Mass shootings are not a coincidence among legal drug users. Eric Harris was on Luvox when he and Dylan Klebold killed twelve students and a teacher at Columbine High School.  Cho Seung-hui, the Virginia Tech shooter who killed thirty-two people was on an antidepressant.  Withdrawing from Prozac, Kip Kinkel murdered his mother and stepmother, then proceeded to shoot twenty-two classmates and killed two.  Jason Hoffman wounded five at his high school while he was on Effexor, another antidepressant.  James Holmes opened fire in a Colorado movie theater and killed twelve people and wounded fifty-eight.  He was under the care of a psychiatrist, but no specific drug information has been released to date.

AN ANSWER?

Should we review the amount of violence perpetrated, promoted and displayed through video games, movies and music? Many feel the permissive nature of the 60s advanced through our recent administration’s lax attitude toward the law and lawlessness, may continually allow people to destroy, disrupt and kill without thoughts of results and ramifications. And those not mentally capable of such responsibilities or are harboring violence need to be weeded out from the gun-buying marketplace.

Add in the ever growing “missing fathers” and the problem is exacerbated. A study in 2013 shows:

Children with negative attitudes about school and their teachers experienced avoidance and ambivalence with their fathers. On the other hand, children with a secure attachment to their father and whose father was involved had a higher academic self-concept. The father-child attachment was more associated with the child’s social-emotional school outcomes than their academic achievement.

[Source: Newland, L., Chen, H., & Coyl-Shepherd, D. (2013)]

The bottom line should be that the result of schoolyard shootings, classroom chaos and mass mobocracy of matriculation lies at the feet of the culpable assassin. There are 89 guns for every 100 Americans as many have one, two or a dozen weapons secluded in their homes that will never kill anyone. Arizona has been an open carry state forever and yet people are not roaming the streets randomly shooting everyone in sight; while Chicago, Baltimore and NY have some of the toughest gun laws with no evident positive results.

Yes, it’s time for reason and improvement in our background checks, societal responsibilities and approach to youth.
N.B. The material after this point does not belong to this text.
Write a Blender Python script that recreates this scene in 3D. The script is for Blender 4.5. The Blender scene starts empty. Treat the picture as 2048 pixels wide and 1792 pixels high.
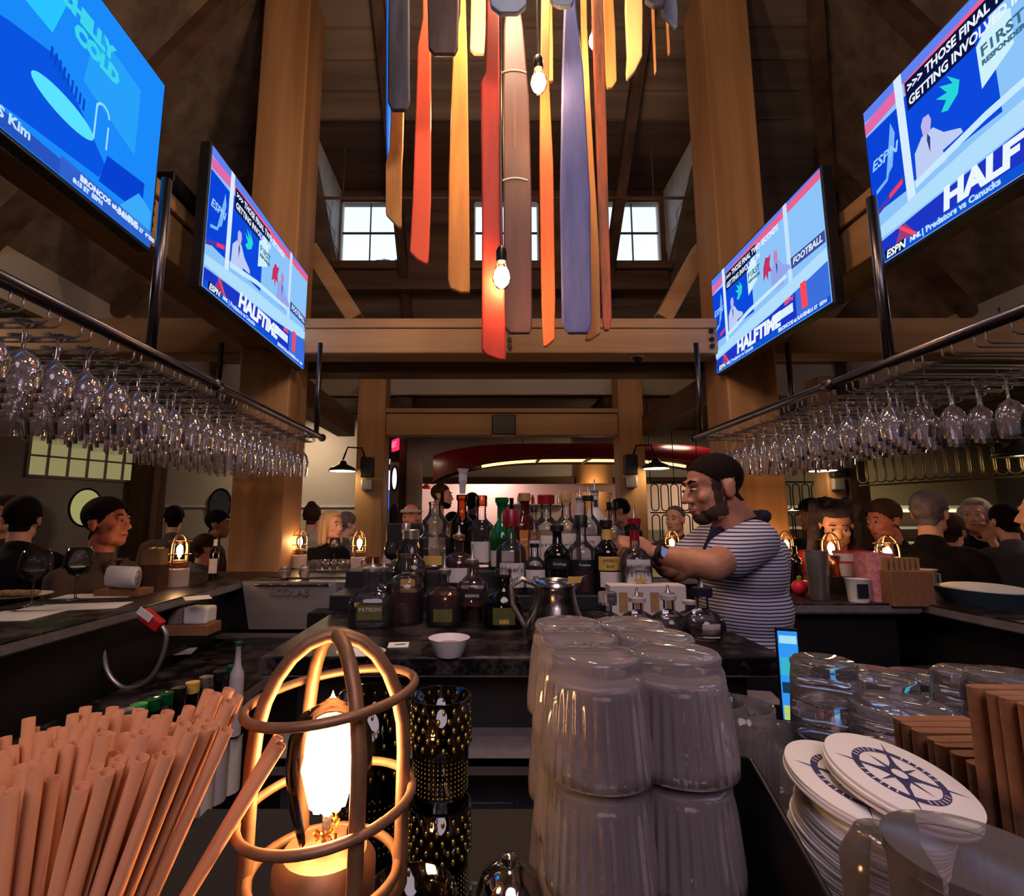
import bpy, math, random
from math import sin, cos, pi, atan, radians, sqrt
from mathutils import Vector, Matrix, Euler
random.seed(7)
SC = bpy.context.scene
COL = SC.collection
# ------------------------------------------------------------ camera
F = 1020.0; CX = 970.0; CY = 896.0; PIT = atan(141 / F); CZ = 1.45
cam_d = bpy.data.cameras.new('camera'); cam = bpy.data.objects.new('camera', cam_d); COL.objects.link(cam)
cam.location = (0, 0, CZ); cam.rotation_euler = (pi / 2 + PIT, 0, 0)
cam_d.sensor_width = 36; cam_d.sensor_fit = 'HORIZONTAL'; cam_d.lens = 36 * F / 2048
cam_d.shift_x = (1024 - CX) / 2048; cam_d.clip_start = 0.02; cam_d.clip_end = 200
SC.camera = cam
SC.view_settings.view_transform = 'Standard'; SC.view_settings.look = 'None'
SC.view_settings.exposure = 0.0; SC.view_settings.gamma = 1; SC.view_settings.use_curve_mapping = False
cy = SC.cycles
cy.use_denoising = True; cy.max_bounces = 12; cy.transmission_bounces = 10; cy.transparent_max_bounces = 40
cy.glossy_bounces = 4; cy.diffuse_bounces = 3; cy.caustics_refractive = False; cy.caustics_reflective = False
cy.sample_clamp_indirect = 4.0

def S(r, g, b):
    f = lambda x: (x / 255 / 12.92) if x / 255 <= .04045 else ((x / 255 + .055) / 1.055) ** 2.4
    return (f(r), f(g), f(b), 1)

# ------------------------------------------------------------ sky outside the dormer windows (dusk)
W = bpy.data.worlds.new('dusk_sky'); SC.world = W; W.use_nodes = True
nt = W.node_tree; bg = nt.nodes['Background']
tc = nt.nodes.new('ShaderNodeTexCoord'); sx = nt.nodes.new('ShaderNodeSeparateXYZ'); cr = nt.nodes.new('ShaderNodeValToRGB')
nt.links.new(tc.outputs['Generated'], sx.inputs[0]); nt.links.new(sx.outputs['Z'], cr.inputs[0]); nt.links.new(cr.outputs[0], bg.inputs[0])
cr.color_ramp.elements[0].color = (.80, .93, 1, 1); cr.color_ramp.elements[0].position = .3
cr.color_ramp.elements[1].color = (.42, .72, 1.0, 1); cr.color_ramp.elements[1].position = .95
bg.inputs[1].default_value = 1.6

# ------------------------------------------------------------ lights of the room and added fills
def light(name, kind, loc, power, col, size=.3, rot=None, spread=None):
    d = bpy.data.lights.new(name, kind); d.energy = power; d.color = col
    o = bpy.data.objects.new(name, d); o.location = loc; COL.objects.link(o)
    if kind == 'AREA':
        d.shape = 'DISK'; d.size = size
        if spread: d.spread = spread
    else: d.shadow_soft_size = size
    if rot: o.rotation_euler = rot
    return o
WARM = (1, .68, .42); WARM2 = (1, .75, .52); MAUVE = (.93, .72, .84)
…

With a truthful realism of facts and deliberate forethought, we can reduce violence, be it in the hallway of a local school, a shopping mall or movie theater. 98% of shootings take place in “gun-free” zones. I guess they didn’t get the memo.

“A free people ought not only to be armed, but disciplined…”
– George Washington, First Annual Address, to both House of Congress, January 8, 1790

Tucker Carlson makes so many valid observations. As media covers this event even more, as people realize their own responsibilities, as the masses take a good look at reality instead of rhetoric, we can hope to reduce the unhappiness of these occurrences.

We enjoy our freedoms in this country but the right to keep and bear arms was not for the purpose of hunting. It was for the protection of ourselves, families and property, and as resistance toward a tyrannical government should that day ever come. (Be it foreign or domestic?)

Some will always lose sight of the real reason behind privileges, and yet, if the will is there, then a gun will be replaced with a knife, a vehicle or other means to murder. Yes, while not a weapon of mass killing, the use of bare hands to commit murder is 25 times more prevalent than using a gun.

Eliminating guns from our lives is not the answer, as our own DOJ found that the Assault Weapons Ban of 1994 shows no decrease in violence, and even an inexperienced shooter can change a “required” small capacity magazine in 2 seconds.

It’s time to set aside the hidden agenda and rhetoric of confiscation and concentrate on those ideals that will improve the lives and mindset of individuals fraught with fright against an unseen enemy of oppression…their own minds. Take away the drugs, the opportunity to arm themselves, and the societal pressures that plague them…for dealing with an aftermath instead of a precursor…is far too expensive.